**THE TASK:** Take every line from the material that has the word "else" in it.

---------- PROVIDED MATERIAL

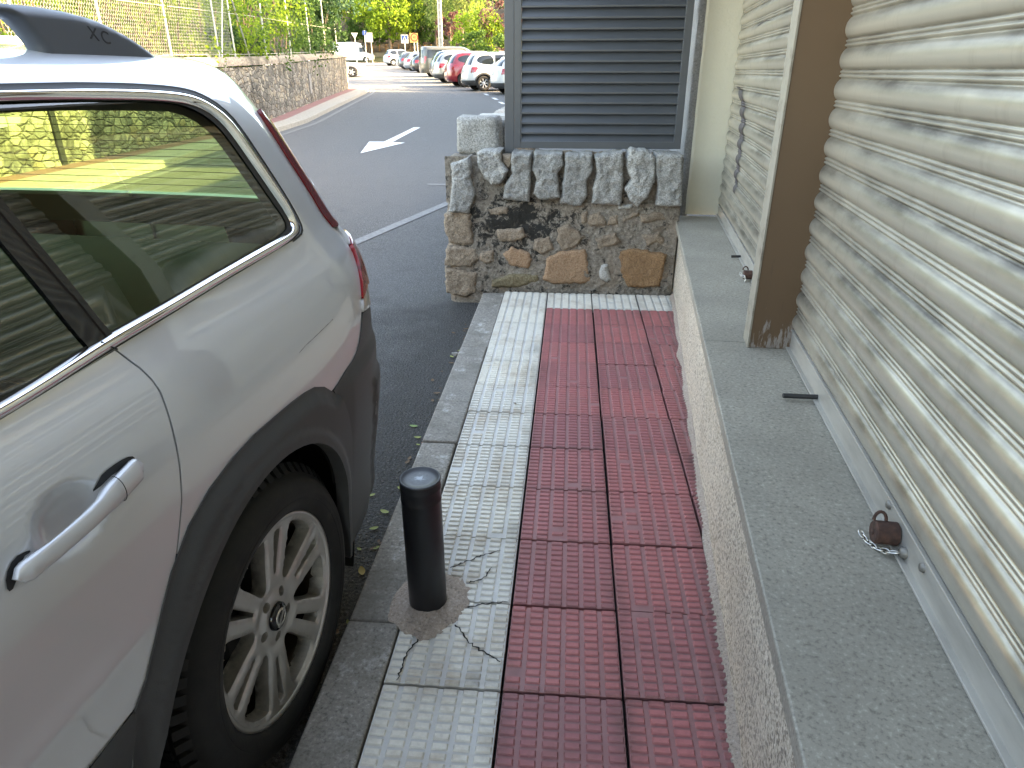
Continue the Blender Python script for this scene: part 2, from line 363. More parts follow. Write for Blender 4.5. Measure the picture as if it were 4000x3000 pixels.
# far old wall
n = N('old_rubble_wall', rough=.95); v = n.vor(5.2, 'DISTANCE_TO_EDGE', n.co('Object', (1., 1., 1.5))); vc = n.sep(n.vor(5.2, 'F1', n.co('Object', (1., 1., 1.5)), 'Color'))[0]
k = n.noise(30, 5, .7); c = n.ramp(vc, (0., (.13, .125, .11)), (.35, (.22, .205, .175)), (.6, (.30, .285, .25)), (.85, (.40, .355, .27)), (1., (.29, .23, .16)))
c = n.mix(n.ramp(v, (.0, .8), (.09, 0.)), c, (.16, .145, .12)); s = n.noise(1., 6, .7, n.co('Object', (2.6, 2.6, .8)))
c = n.mix(n.ramp(s, (.50, 0.), (.62, .75)), c, (.045, .042, .036)); c = n.mix(n.ramp(k, (.35, .4), (.55, 0.)), c, (.05, .045, .04))
n.set('base', c); n.set('normal', n.bump(n.math('ADD', n.ramp(v, (0., 0.), (.16, 1.)), n.math('MULTIPLY', k, .6)), .9, .05)); M['oldwall'] = n
n = N('wall_coping', rough=.95); k = n.noise(20, 6, .7); c = n.ramp(k, (.35, (.10, .085, .065)), (.5, (.27, .23, .18)), (.68, (.40, .36, .30)))
n.set('base', n.mix(n.ramp(n.noise(1.3, 5), (.52, 0.), (.62, .7)), c, (.05, .045, .04))); n.set('normal', n.bump(k, .7, .03)); M['coping'] = n
M['galv'] = simple('galvanised_steel', (.48, .48, .46), .45, .7)
M['wire'] = simple('pale_wire', (.50, .48, .42), .5, .3)
# foliage
def leaf(name, dark, mid, light, tr=.45):
    n = N(name, rough=.55, spec=.25); c = n.ramp(n.island(), (0., dark), (.5, mid), (1., light)); n.set('base', c)
    t = n.node("ShaderNodeBsdfTranslucent"); n.t.links.new(n.mix(.65, c, tuple(min(1, x*1.8) for x in light)), t.inputs[0])
    mx = n.node("ShaderNodeMixShader"); mx.inputs[0].default_value = tr
    n.t.links.new(n.b.outputs[0], mx.inputs[1]); n.t.links.new(t.outputs[0], mx.inputs[2]); n.t.links.new(mx.outputs[0], n.out.inputs[0]); return n
M['leaf_dark'] = leaf('dark_leaves', (.012, .035, .012), (.03, .075, .022), (.06, .12, .03), .3)
M['leaf_mid'] = leaf('green_leaves', (.022, .06, .012), (.045, .10, .02), (.085, .145, .03))
M['leaf_lime'] = leaf('lime_leaves', (.05, .105, .012), (.115, .195, .018), (.20, .28, .03), .5)
M['leaf_olive'] = leaf('olive_leaves', (.05, .08, .02), (.10, .145, .035), (.17, .21, .06))
M['leaf_blue'] = leaf('bluegreen_leaves', (.02, .06, .04), (.05, .12, .07), (.10, .18, .09), .3)
M['leaf_plum'] = leaf('plum_leaves', (.04, .016, .018), (.085, .036, .034), (.15, .075, .062))
n = N('bark', rough=.95); n.set('base', n.ramp(n.noise(1., 5, .7, n.co('Object', (9., 9., 2.))), (.3, (.04, .03, .022)), (.7, (.14, .105, .075)))); M['bark'] = n
n = N('dry_ground', rough=1.); k = n.noise(.35, 6, .65); n.set('base', n.ramp(k, (.35, (.05, .035, .02)), (.55, (.12, .08, .045)), (.7, (.07, .065, .028)))); n.set('normal', n.bump(n.noise(3, 5), .6, .1)); M['dry'] = n
n = N('verge_grass', rough=1.); n.set('base', n.ramp(n.noise(1.2, 6, .7), (.35, (.055, .06, .022)), (.6, (.11, .105, .04)))); M['verge'] = n
M['sand'] = simple('sandy_path', (.24, .185, .11), 1.)
# car
def carpaint(name, base, metal=.0, rough=.4, ior=1.5):
    n = N(name, base=base, rough=rough, metal=metal, coat=1., coatr=.03); n.b.inputs['Coat IOR'].default_value = ior; return n
n = carpaint('silver_beige_paint', (.64, .655, .675), .22, .40, 1.9)
fl = n.noise(900, 2, .6); n.set('rough', n.ramp(fl, (.3, .36), (.7, .50))); M['silver'] = n
M['chrome'] = simple('polished_chrome', (.80, .80, .80), .07, 1.)
n = N('grey_plastic_cladding', rough=.52, spec=.4); n.set('base', n.mix(n.ramp(n.noise(5, 5), (.5, 0.), (.75, .4)), (.052, .053, .054), (.082, .082, .08))); n.set('normal', n.bump(n.noise(420, 2), .15, .002)); M['clad'] = n
M['rail'] = simple('satin_rail', (.075, .083, .095), .42, .25)
M['rubber'] = simple('black_rubber', (.012, .012, .013), .55)
M['gloss'] = simple('gloss_black', (.008, .008, .009), .08)
n = N('tyre_rubber', rough=.72); n.set('base', n.ramp(n.noise(18, 5, .65), (.35, (.005, .005, .0055)), (.62, (.012, .0115, .011)), (.8, (.035, .031, .027)))); n.set('normal', n.bump(n.noise(120, 3), .2, .003)); M['tyre'] = n
n = N('dusty_alloy', rough=.30, metal=.8); k = n.noise(26, 5, .65); z = n.attr('dust', 'Fac')
n.set('base', n.mix(n.math('MAXIMUM', n.math('MULTIPLY', z, n.ramp(k, (.3, .4), (.6, 1.))), n.ramp(z, (.86, 0.), (.98, 1.))), (.74, .72, .68), (.028, .019, .012))); n.set('metal', n.math('SUBTRACT', .8, n.math('MULTIPLY', z, .75))); M['alloy'] = n
M['dark'] = simple('dark_cavity', (.006, .006, .006), .9)
M['trim'] = simple('cabin_trim', (.016, .016, .016), .8)
M['headliner'] = simple('headliner_cloth', (.07, .07, .068), .95)
M['beigetrim'] = simple('pillar_trim', (.26, .245, .215), .8)
def lamp(name, base, extra=None):
    n = N(name, base=base, rough=.12, coat=1., coatr=.02); return n
M['red'] = lamp('red_lens', (.33, .006, .010)); M['darkred'] = lamp('dark_red_lens', (.20, .009, .012)); M['clear'] = lamp('clear_lens', (.60, .58, .56))
def glass(name, tint, fr=1.5, mul=1.):
    n = N(name); t = n.node("ShaderNodeBsdfTransparent"); t.inputs[0].default_value = (*tint, 1)
    g = n.node("ShaderNodeBsdfGlossy"); g.inputs['Roughness'].default_value = .0; g.inputs[0].default_value = (1, 1, 1, 1)
    f = n.node("ShaderNodeFresnel"); n.t.links.new(n.math('ADD', fr, n.math('MULTIPLY', n.node("ShaderNodeNewGeometry").outputs['Backfacing'], 1/fr-fr)), f.inputs[0])
    mx = n.node("ShaderNodeMixShader"); n.t.links.new(n.math('MULTIPLY', f.outputs[0], mul), mx.inputs[0])
    n.t.links.new(t.outputs[0], mx.inputs[1]); n.t.links.new(g.outputs[0], mx.inputs[2]); n.t.links.new(mx.outputs[0], n.out.inputs[0]); return n
M['tint'] = glass('tinted_glass', (.62, .77, .52), 1.5, 1.8)
M['darkglass'] = simple('dark_car_glass', (.012, .016, .02), .04)
# ================================================================ ground, road, pavements
def strip_mesh(name, mat, ys, xl, xr, zf, nx=2, kind='structure'):
    b = MB(); P = [[(xl(y)+(xr(y)-xl(y))*k/nx, y, float(zf(y))) for k in range(nx+1)] for y in ys]
    b.grid(P, flip=True); return tag(b.build(name, mat), kind=kind)
def sp(t, w=1.5): return w*float(np.logaddexp(0, t/w))
hill = lambda y: .27*sp(y-99, 1.2)-.0*y
ground_z = lambda y: float(gz(min(y, 99)))-.09+hill(y)-(.16*sp(y-150, 5) if y > 120 else 0)
ys = list(np.arange(-60, 20, 2.))+list(np.arange(20, 96, 4.))+list(np.arange(96, 130, 1.5))+list(np.arange(130, 420, 12.))
strip_mesh('ground', M['dry'], ys, lambda y: -320., lambda y: 320., ground_z, 4)
KX, KY = [-6.5, -6.5, -6.9, -7.19, -7.92, -9.23, -9.95, -11.2], [-60, 5, 10, 15.44, 20.1, 28.8, 32.0, 33.6]
kx = lambda y: float(np.interp(y, KY, KX))
WX, WY = [-7.95, -7.95, -8.09, -8.99, -9.79, -10.45], [-60, 12, 15.13, 20.47, 25.42, 30.2]
wx = lambda y: float(np.interp(y, WY, WX))
ys = list(np.arange(-60, -6, 6.))+list(np.arange(-6, 40, .5))+list(np.arange(40, 98.1, 2.))
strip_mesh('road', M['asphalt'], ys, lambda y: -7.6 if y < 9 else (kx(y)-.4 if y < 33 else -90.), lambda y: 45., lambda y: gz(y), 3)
strip_mesh('verge', M['verge'], list(np.arange(97., 101.5, .5)), lambda y: -120., lambda y: 60., lambda y: ground_z(y)+.10+.12*min(1, y-97), 2)
strip_mesh('path', M['sand'], list(np.arange(101.5, 104.2, .5)), lambda y: -120., lambda y: 60., lambda y: ground_z(y)+.06, 2)
# far pavement: kerb, grey slabs and a red strip along the wall
ys = list(np.arange(-30, 31.01, .5))
b = MB(); b.grid([[(kx(y), y, float(gz(y))-.05), (kx(y)-.02, y, float(gz(y))+.105), (kx(y)-.05, y, float(gz(y))+.118), (wx(y)+.42, y, float(gz(y))+.122)] for y in ys], 0, False)
b.grid([[(wx(y)+.42, y, float(gz(y))+.1225), (wx(y)-.1, y, float(gz(y))+.1225)] for y in ys], 1, False)
n = N('old_slabs', rough=.9); yy = n.math('FRACT', n.math('MULTIPLY', n.sep(n.co())[1], 1.7)); k = n.noise(30, 5, .7)
c = n.ramp(k, (.35, (.20, .18, .15)), (.6, (.36, .335, .29))); n.set('base', n.mix(n.ramp(yy, (.0, .7), (.03, 0.)), c, (.07, .06, .05))); M['slabs'] = n
M['redstrip'] = speckle('red_strip', (.25, .12, .11), (.13, .08, .07), (.32, .20, .18), 60, .9, .3, .4)
tag(b.build('pavement', [M['slabs'], M['redstrip']]), kind='structure')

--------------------

**OUTPUT:**
ground_z = lambda y: float(gz(min(y, 99)))-.09+hill(y)-(.16*sp(y-150, 5) if y > 120 else 0)
strip_mesh('road', M['asphalt'], ys, lambda y: -7.6 if y < 9 else (kx(y)-.4 if y < 33 else -90.), lambda y: 45., lambda y: gz(y), 3)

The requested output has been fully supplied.